Thailand is the world’s third largest seafood exporter, but its supplier status has been badly tainted in recent years by reports of slave labor and trafficking among the mainly migrant workforce.

All Thai seafood products will lose their eligibility for the trade preferences due to “longstanding worker rights issues in the seafood and shipping industries,” it was widely reported on Saturday, quoting the Office of the US Trade Representative.

The suspension of the trade preferences – said to be worth US$1.3 billion – will go into effect on April 25, 2020, according to a letter sent Friday to House Speaker Nancy Pelosi.

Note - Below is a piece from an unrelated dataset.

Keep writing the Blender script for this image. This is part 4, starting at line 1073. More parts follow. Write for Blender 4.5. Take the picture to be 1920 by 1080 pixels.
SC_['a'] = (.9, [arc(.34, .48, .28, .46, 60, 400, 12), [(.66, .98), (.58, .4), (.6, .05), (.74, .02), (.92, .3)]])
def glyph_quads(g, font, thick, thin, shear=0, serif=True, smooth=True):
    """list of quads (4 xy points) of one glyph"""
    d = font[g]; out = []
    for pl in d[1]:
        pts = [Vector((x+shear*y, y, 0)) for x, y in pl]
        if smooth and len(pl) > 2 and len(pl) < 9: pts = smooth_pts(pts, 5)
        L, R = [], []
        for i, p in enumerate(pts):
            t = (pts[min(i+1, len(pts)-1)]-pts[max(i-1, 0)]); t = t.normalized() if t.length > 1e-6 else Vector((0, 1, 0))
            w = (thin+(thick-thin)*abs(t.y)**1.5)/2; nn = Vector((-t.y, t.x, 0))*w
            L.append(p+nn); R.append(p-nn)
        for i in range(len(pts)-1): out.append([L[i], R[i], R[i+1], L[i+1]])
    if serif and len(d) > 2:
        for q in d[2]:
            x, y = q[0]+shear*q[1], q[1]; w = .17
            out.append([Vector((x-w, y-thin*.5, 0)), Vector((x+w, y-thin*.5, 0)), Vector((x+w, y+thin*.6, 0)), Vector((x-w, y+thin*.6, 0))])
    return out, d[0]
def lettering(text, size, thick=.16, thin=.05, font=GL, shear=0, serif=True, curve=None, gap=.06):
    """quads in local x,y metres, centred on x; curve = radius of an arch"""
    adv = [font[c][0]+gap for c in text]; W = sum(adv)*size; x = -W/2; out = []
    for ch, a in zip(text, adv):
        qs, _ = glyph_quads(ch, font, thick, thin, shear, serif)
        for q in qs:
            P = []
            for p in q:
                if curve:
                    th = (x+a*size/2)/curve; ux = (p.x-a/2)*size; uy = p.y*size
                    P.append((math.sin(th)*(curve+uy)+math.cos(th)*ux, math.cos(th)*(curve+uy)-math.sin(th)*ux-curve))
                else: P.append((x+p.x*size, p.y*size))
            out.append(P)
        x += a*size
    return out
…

“I have determined that Thailand is not taking steps to afford workers in Thailand internationally recognized worker rights … it is appropriate to suspend the duty-free treatment,” Trump said in the letter.

Under the US Generalized System of Preferences (GSP) program, eligible countries are able to import certain goods into the US duty-free.

Other items losing duty-free preferences include fruit and vegetables, garment products and electrical appliances.

According to the Office of the US Trade Representative, Made-In-Thailand exports to the US totaled $31.9 billion in 2018, with electrical machinery making up the majority of goods coming in.

The US suspension comes despite the European Union recently striking Thailand from its warning list in January, seeing efforts made by the government to tackle illegal fishing.

Thailand had been on the list since 2015 after allegations of rampant labor rights abuses in its fishing fleets.

Phil Robertson, deputy director of Human Rights Watch’s Asia division applauded the move Saturday, calling Thailand’s enforcement of worker protections “pathetic.”

“For years, Thailand has failed to protect both Thai and migrant workers from neighboring countries from unscrupulous employers who fire anyone that stands up to demand their rights,” Robertson said. “Reform is long overdue.”

Thailand’s government spokeswoman Narumon Pinyosinwat on Saturday declined to comment on the suspension.